Il parait qu’« ils » vont nous envahir, nous remplacer. Alors expulsez. Pourtant, nous vivons dans un monde de migrations. C’est la mondialisation qui veut ça. Qui génère des disparités, des inégalités et des guerres sur la planète. Il ne faut pas s’étonner alors que les plus pauvres d’entre nous souhaitent s’installer là où il ferait bon vivre. Partir, quitter son pays, ses racines n’est jamais un choix délibéré, mais bien un choix subi.
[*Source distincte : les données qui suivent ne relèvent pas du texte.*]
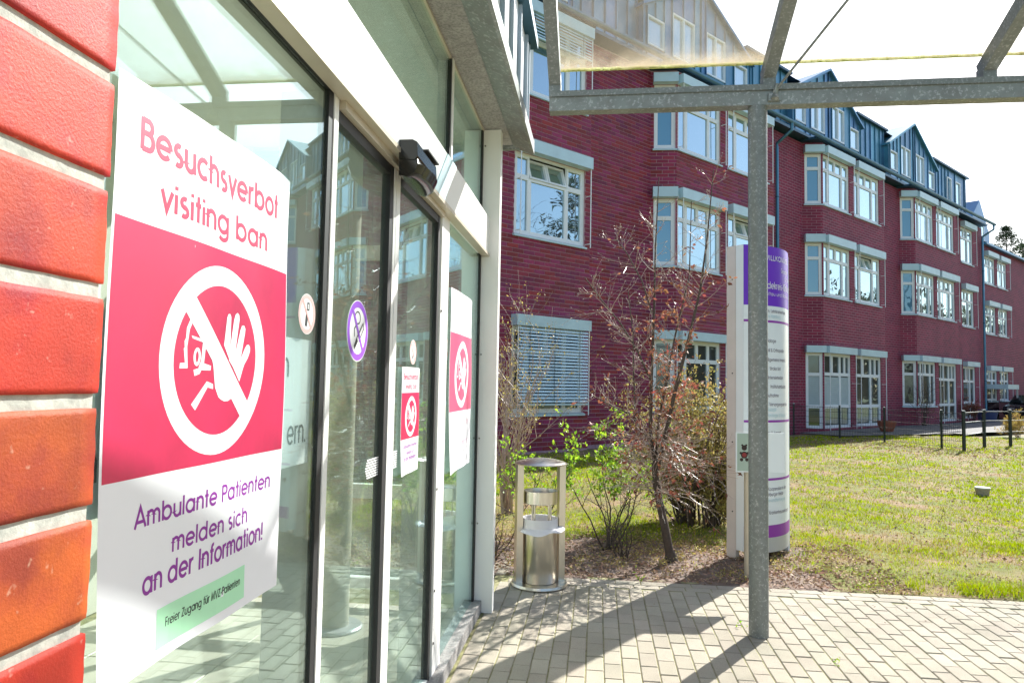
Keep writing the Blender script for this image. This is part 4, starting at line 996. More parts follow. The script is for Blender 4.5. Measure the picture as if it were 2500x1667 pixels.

Ce n’est pas un choix de mourir en mer, d’être torturé en route, de voir son enfant se noyer sous ses yeux, de se faire violer, tout cela dans l’espoir d’une vie meilleure.
Les chiffres pour 2023 sont glaçants, selon le dernier bilan dévoilé par le Haut-commissariat aux réfugiés de l'ONU. Plus de 2.500 migrants sont morts ou portés disparus depuis le début de l'année, après avoir tenté de traverser la Méditerranée vers l'Europe. Et je ne vous parle pas des autres routes et mers meurtrières. Et puis, il faut rappeler, à tous ces défenseurs de nos frontières, que la plupart des migrations internes de l'Afrique sont éclipsées par les traversées vers l'Europe. La plupart des migrations ont lieu à l’intérieur du continent africain. Les flux migratoires du sud vers le nord sont moins nombreux que les migrations entre pays du sud. Il n’y a là nulle submersion comme annoncé. Et pourtant nos politiques migratoires ne font que se renforcer désignant l’étranger comme parfait bouc émissaire de temps de crise. Cela fonctionne, sur fond de TV réalité, de TV poubelle et de populisme, de désespoir, l’extrême droite est maintenant bien installée à l’assemblée avec ses 123 députés. Il était un temps où Zebda chantait « ils ont pris quatre villes déjà », tu te souviens ? Et il manque quelqu’un sur la photo de classe.
Plus de trente ans après la chute du mur de Berlin, il n’y a jamais eu autant de séparations. Les nouveaux remparts de l'Europe ont remplacé le mur et le rideau d'antan. L’Europe compte aujourd’hui plus de 1 000 kilomètres de murs, de clôtures, l'équivalent de six fois la longueur du mur de Berlin. Et les murs continuent d’ériger de nouvelles barrières entre les hommes. A Gaza, pour empêcher les intrusions en Israël ; entre la Turquie et la Syrie, contre les djihadistes de Daesh ; Le mur entre les deux Corées lui se situe dans la zone la plus militarisée du monde ; à Bagdad, ou encore au Brésil pour protéger les quartiers riches, et j’en passe. Ici et là, se déroulent les barbelés de la honte au milieu des pleurs des enfants, et il manque quelqu’un sur la photo de classe.
« Les hommes construisent trop de murs et pas assez de ponts » disait Isaac Newton, posant ainsi la question de la collaboration impossible ou ambigüe entre les hommes, du besoin de protection et de sécurité, mais aussi des échanges nécessaires. Force est de constater que le besoin de se protéger de l’autre, de ce qui nous est étrange, différent, est un modèle en plein essor. La haine, ça se vend bien. Les armes et les conflits, ça se vend bien. L’amour de l’autre et la beauté du cœur, c’est beaucoup moins vendeur.
Moi, ce que je sais, c’est qu’à la fin, il manque quelqu’un sur la photo de classe.